── DATA PROVIDED ──

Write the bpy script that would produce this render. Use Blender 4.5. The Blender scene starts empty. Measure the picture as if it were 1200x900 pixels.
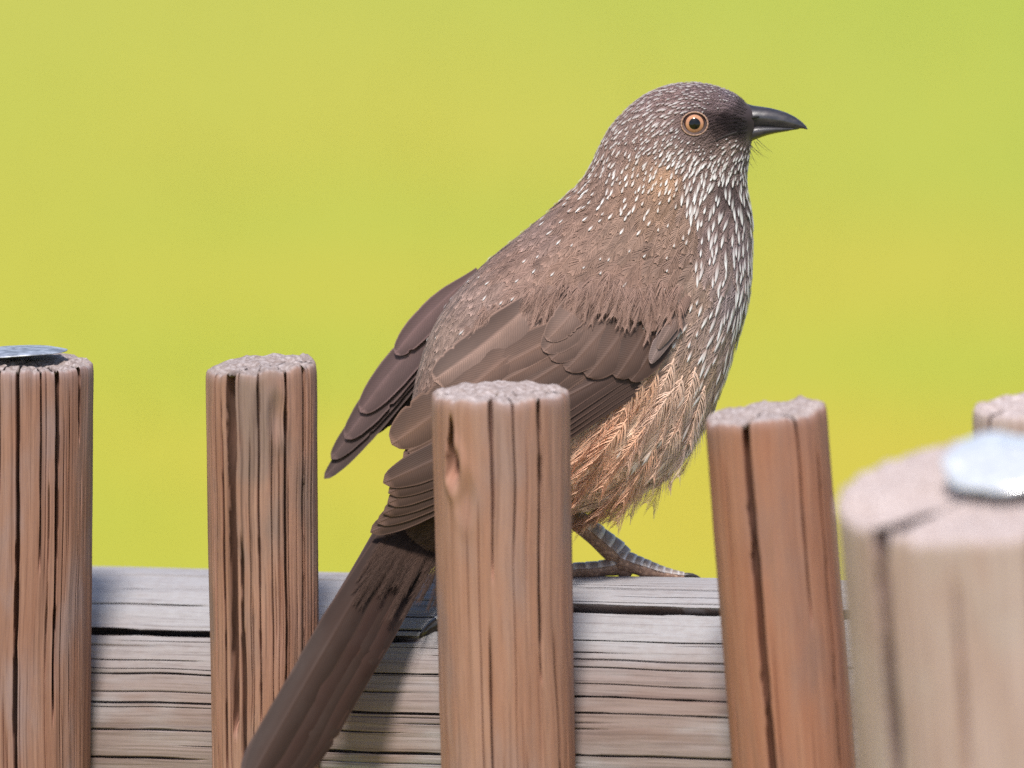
import bpy, math, random
import numpy as np
from mathutils import Vector, Matrix
from mathutils.bvhtree import BVHTree
R = math.radians
rng = np.random.default_rng(7)
random.seed(7)
C = bpy.context.scene.collection
scene = bpy.context.scene

# ------------------------------------------------------------------ camera
S = 0.00025            # metres per photograph pixel at the bird
D = 2.5                # camera to bird
ELEV = R(9.0)
Z0 = 1.0
FWD = np.array([0, math.cos(ELEV), -math.sin(ELEV)])
UP = np.array([0, math.sin(ELEV), math.cos(ELEV)])
RIGHT = np.array([1.0, 0, 0])
CAM = np.array([0, 0, Z0]) - FWD * D
cam_d = bpy.data.cameras.new('camera')
cam = bpy.data.objects.new('camera', cam_d); C.objects.link(cam)
cam.matrix_world = Matrix(((RIGHT[0], UP[0], -FWD[0], CAM[0]), (RIGHT[1], UP[1], -FWD[1], CAM[1]),
                           (RIGHT[2], UP[2], -FWD[2], CAM[2]), (0, 0, 0, 1)))
cam_d.sensor_width = 36; cam_d.lens = 36 * D / 0.3
cam_d.clip_start = 0.05; cam_d.clip_end = 2000
cam_d.dof.use_dof = True
cam_d.dof.focus_distance = D - 78 * S
cam_d.dof.aperture_fstop = 8.0
scene.camera = cam

# ------------------------------------------------------------------ light
SUN_EL, SUN_AZ = R(60), R(-8)       # azimuth measured from the camera's side, negative = left
w = bpy.data.worlds.new('World'); scene.world = w; w.use_nodes = True
nt = w.node_tree; bg = nt.nodes['Background']
sky = nt.nodes.new('ShaderNodeTexSky'); sky.sky_type = 'NISHITA'; sky.sun_disc = False
sdir = np.array([math.sin(SUN_AZ) * math.cos(SUN_EL), -math.cos(SUN_AZ) * math.cos(SUN_EL), math.sin(SUN_EL)])
sky.sun_elevation = SUN_EL; sky.sun_rotation = math.atan2(sdir[0], sdir[1])
sky.air_density = 1.0; sky.dust_density = 1.5
nt.links.new(sky.outputs[0], bg.inputs[0]); bg.inputs[1].default_value = 0.125
sun_d = bpy.data.lights.new('sun', 'SUN'); sun_d.energy = 3.1; sun_d.angle = R(10); sun_d.color = (1, 0.95, 0.885)
sun = bpy.data.objects.new('sun', sun_d); C.objects.link(sun)
sun.rotation_euler = Vector(sdir).to_track_quat('Z', 'Y').to_euler(); sun.location = (-2, -2, 4)
scene.view_settings.view_transform = 'Standard'; scene.view_settings.look = 'None'
scene.view_settings.gamma = 1; scene.view_settings.use_curve_mapping = False
scene.view_settings.exposure = 0.68
scene.render.engine = 'CYCLES'
scene.cycles.use_denoising = False
scene.cycles.use_adaptive_sampling = False
scene.cycles.use_light_tree = False
scene.cycles.max_bounces = 6; scene.cycles.diffuse_bounces = 3

# ------------------------------------------------------------------ helpers
def W(p):
    """photograph pixel x, y and depth (px, away from the camera) -> world metres"""
    p = np.atleast_2d(np.asarray(p, float))
    dist = D + p[:, 2] * S
    k = dist / D
    return CAM + ((p[:, 0] - 600) * S * k)[:, None] * RIGHT + ((450 - p[:, 1]) * S * k)[:, None] * UP + dist[:, None] * FWD

def srgb(r, g, b):
    c = np.array([r, g, b], float) / 255
    return np.where(c <= 0.04045, c / 12.92, ((c + 0.055) / 1.055) ** 2.4)

_tab = np.random.default_rng(3).random((256, 256))
def vn(x, y, seed=0):
    x = np.asarray(x, float) + seed * 17.31; y = np.asarray(y, float) + seed * 7.77
    x, y = np.broadcast_arrays(x, y)
    xi = np.floor(x).astype(int); yi = np.floor(y).astype(int)
    fx = x - xi; fy = y - yi
    fx = fx * fx * (3 - 2 * fx); fy = fy * fy * (3 - 2 * fy)
    g = lambda a, b: _tab[a & 255, b & 255]
    return (g(xi, yi) * (1 - fx) + g(xi + 1, yi) * fx) * (1 - fy) + (g(xi, yi + 1) * (1 - fx) + g(xi + 1, yi + 1) * fx) * fy

def smooth(a, b, x):
    t = np.clip((x - a) / (b - a), 0, 1)
    return t * t * (3 - 2 * t)

def obj(name, V, Q, mat, parent=None, col=None, uv=None, attrs=None, T=None, base=None, smooth_shade=True):
    """V world verts, Q quads, T tris -> one mesh object linked (child of parent, in its space)"""
    V = np.asarray(V, float)
    off = np.zeros(3)
    if parent is not None:
        q = parent
        while q is not None:
            off = off + np.array(q.location); q = q.parent
        loc = np.zeros(3)
    else:
        loc = np.zeros(3) if base is None else np.asarray(base, float)
        off = loc
    V = V - off
    me = bpy.data.meshes.new(name)
    Q = np.zeros((0, 4), int) if Q is None else np.asarray(Q, int).reshape(-1, 4)
    T = np.zeros((0, 3), int) if T is None else np.asarray(T, int).reshape(-1, 3)
    idx = np.concatenate([Q.ravel(), T.ravel()]).astype(np.int32)
    st = np.concatenate([np.arange(len(Q)) * 4, len(Q) * 4 + np.arange(len(T)) * 3]).astype(np.int32)
    me.vertices.add(len(V)); me.vertices.foreach_set('co', V.astype(np.float32).ravel())
    me.loops.add(len(idx)); me.loops.foreach_set('vertex_index', idx)
    me.polygons.add(len(st)); me.polygons.foreach_set('loop_start', st)
    me.update(calc_edges=True)
    me.polygons.foreach_set('use_smooth', np.full(len(st), smooth_shade, bool))
    if col is not None:
        a = me.color_attributes.new('Col', 'FLOAT_COLOR', 'POINT')
        c4 = np.ones((len(V), 4), np.float32); c4[:, :3] = col
        a.data.foreach_set('color', c4.ravel())
    if uv is not None:
        l = me.uv_layers.new(name='UVMap')
        l.data.foreach_set('uv', np.asarray(uv, np.float32)[idx].ravel())
    for k, v in (attrs or {}).items():
        a = me.attributes.new(k, 'FLOAT', 'POINT'); a.data.foreach_set('value', np.asarray(v, np.float32))
    me.validate()
    if mat is not None: me.materials.append(mat)
    o = bpy.data.objects.new(name, me); C.objects.link(o)
    o.location = loc
    if parent is not None:
        o.parent = parent; o.location = (0, 0, 0)
    return o

def thing(name, label, cat, loc):
    o = bpy.data.objects.new(name, None); C.objects.link(o)
    o.empty_display_size = 0.02
    o.location = Vector(loc); o['label'] = label; o['category'] = cat
    return o

def grid_quads(nr, nc, wrap=False):
    r = np.arange(nr - 1)[:, None]; c = np.arange(nc if wrap else nc - 1)[None, :]
    c2 = (c + 1) % nc
    return np.stack([r * nc + c, r * nc + c2, (r + 1) * nc + c2, (r + 1) * nc + c], -1).reshape(-1, 4)

class NT:
    def __init__(s, name):
        s.m = bpy.data.materials.new(name); s.m.use_nodes = True
        s.t = s.m.node_tree; s.b = s.t.nodes['Principled BSDF']
    def n(s, typ, **kw):
        nd = s.t.nodes.new(typ)
        for k, v in kw.items():
            if k.startswith('i_'):
                nd.inputs[k[2:].replace('_', ' ')].default_value = v
            else: setattr(nd, k, v)
        return nd
    def l(s, a, b): s.t.links.new(a, b)
    def math(s, op, a, b=None, c=None):
        nd = s.n('ShaderNodeMath', operation=op)
        for i, v in enumerate((a, b, c)):
            if v is None: continue
            if isinstance(v, (int, float)): nd.inputs[i].default_value = v
            else: s.l(v, nd.inputs[i])
        return nd.outputs[0]
    def mix(s, f, a, b, mode='MIX'):
        nd = s.n('ShaderNodeMix', data_type='RGBA', blend_type=mode)
        for i, v in ((0, f), (6, a), (7, b)):
            if isinstance(v, (int, float)): nd.inputs[i].default_value = v
            elif isinstance(v, (tuple, list, np.ndarray)): nd.inputs[i].default_value = (*[float(q) for q in v], 1)
            else: s.l(v, nd.inputs[i])
        return nd.outputs[2]
    def ramp(s, f, lo, hi, a=0.0, b=1.0):
        nd = s.n('ShaderNodeMapRange', interpolation_type='SMOOTHSTEP')
        s.l(f, nd.inputs[0]); nd.inputs[1].default_value = lo; nd.inputs[2].default_value = hi
        nd.inputs[3].default_value = a; nd.inputs[4].default_value = b
        return nd.outputs[0]
    def noise(s, vec, scale, detail=4, rough=0.6, sc=(1, 1, 1), off=(0, 0, 0)):
        mp = s.n('ShaderNodeMapping'); mp.inputs['Scale'].default_value = sc; mp.inputs['Location'].default_value = off
        s.l(vec, mp.inputs[0])
        nd = s.n('ShaderNodeTexNoise'); nd.inputs['Scale'].default_value = scale
        nd.inputs['Detail'].default_value = detail; nd.inputs['Roughness'].default_value = rough
        s.l(mp.outputs[0], nd.inputs['Vector'])
        return nd.outputs['Fac']
    def attr(s, name, out='Fac'):
        return s.n('ShaderNodeAttribute', attribute_name=name).outputs[out]
    def bump(s, h, strength, dist):
        nd = s.n('ShaderNodeBump'); nd.inputs['Strength'].default_value = strength; nd.inputs['Distance'].default_value = dist
        s.l(h, nd.inputs['Height']); s.l(nd.outputs[0], s.b.inputs['Normal'])
        return nd

# ------------------------------------------------------------------ ground and grass
m = NT('meadow_ground'); g = m.n('ShaderNodeNewGeometry').outputs['Position']
sep = m.n('ShaderNodeSeparateXYZ'); m.l(g, sep.inputs[0])
big = m.noise(g, 0.9, 2, 0.5, off=(3.1, 0.4, 0)); fine = m.noise(g, 60, 3, 0.6)
c = m.mix(m.ramp(big, 0.40, 0.62), (0.386, 0.319, 0.032), (0.308, 0.324, 0.031))
c = m.mix(m.ramp(sep.outputs[1], 4.5, 11.0), c, (0.315, 0.319, 0.048))
lush = m.math('ADD', sep.outputs[0], m.math('MULTIPLY', sep.outputs[1], .22))
c = m.mix(m.ramp(lush, 1.7, 3.1), c, (0.276, 0.322, 0.042))
c = m.mix(m.ramp(fine, 0.3, 0.75, 0, 0.18), c, (0.27, 0.26, 0.04))
m.l(c, m.b.inputs['Base Color']); m.b.inputs['Roughness'].default_value = 0.9; m.b.inputs['Specular IOR Level'].default_value = 0.1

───

= REQUEST =
Exactly reproduce the run of lines from the start of the listing through the line with "scene = bpy.context.scene", inclusive; pictures are not copied.

= RESPONSE =
Write the bpy script that would produce this render. Use Blender 4.5. The Blender scene starts empty. Measure the picture as if it were 1200x900 pixels.
import bpy, math, random
import numpy as np
from mathutils import Vector, Matrix
from mathutils.bvhtree import BVHTree
R = math.radians
rng = np.random.default_rng(7)
random.seed(7)
C = bpy.context.scene.collection
scene = bpy.context.scene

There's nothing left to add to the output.